Nobel Laureate Calls for Different Commodity Price Measure

April 1, 2002

Robert Mundell, a Nobel economics laureate and professor of economics at Columbia University, thinks commodity price fluctuations wouldn't seem so threatening if they were measured in "a basket of the major currencies," a combination of the dollar, the euro and the yen.

"This would result in a weighted average of interest rates or other variables of those currencies to provide a kind of 'benchmark' value against which other currencies could be weighted," he says. "I've recommended to FAO (UN's Food and Agricultural Organization) that they ask the IMF (International Monetary Fund) to give commodity price indices in special drawing rights, the IMF's unit of account, and in euros as well as U.S. dollars. Then you'll see that the fluctuations are still there, but they are not nearly as great as they appear to be now."

Commodity prices have declined by 30% since a peak in 1995, according to the IMF. Coffee and cocoa prices are at their lowest levels in 30 years, and cotton prices have sunk to a 17-year low. This all spells trouble for developing countries dependent on both agricultural exports and imported processed goods to feed their growing populations, according to FAO.

The downward trend was the subject of a recent consultation at FAO headquarters in Rome.
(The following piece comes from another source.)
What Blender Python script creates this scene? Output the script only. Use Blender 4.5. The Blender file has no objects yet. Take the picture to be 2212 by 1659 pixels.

The meeting brought together representatives of the World Bank, the IMF and international commodity organizations, among them, Mundell.

"A lot of trouble and confusion arises because the unit of (commodity price) measurement is not clear," he said. "If prices are measured in currency, they could rise or fall just because of inflation or deflation. We might worry about the stability of money, but we need not be concerned about commodity prices going down or up because other prices (including wages etc.) would be moving the same way."

But since the breakdown of the international monetary system in the early 1970s, there have been fluctuating exchange rates and "so that can lead to a bias in our measurement of commodity prices. It makes a difference if you're talking about commodity prices in dollars or yen or some other currency. So is there really a major commodity problem?"

There is a problem insofar as the dollar price of commodities has declined, he adds. "But the major cause of that has been the strong dollar. That's a large part of the reason because the dollar is a very special animal."

The U.S. economy is 25% of world production -- more with current exchange rates. Until the euro came into being, the U.S. dollar was always the only default international currency, and that has had a very special effect on the way the world economy works, says Mundell.

"Look at the dollar cycle. Since the 1970s, when the international monetary system broke away from fixed exchange rates, a strong dollar has meant weak commodity prices. The dollar cycle does not necessarily cause the commodity cycle. But perhaps the same factors that caused the dollar cycle caused the commodity cycle. One of these factors was a rise in productivity because of new technologies and the Internet economy."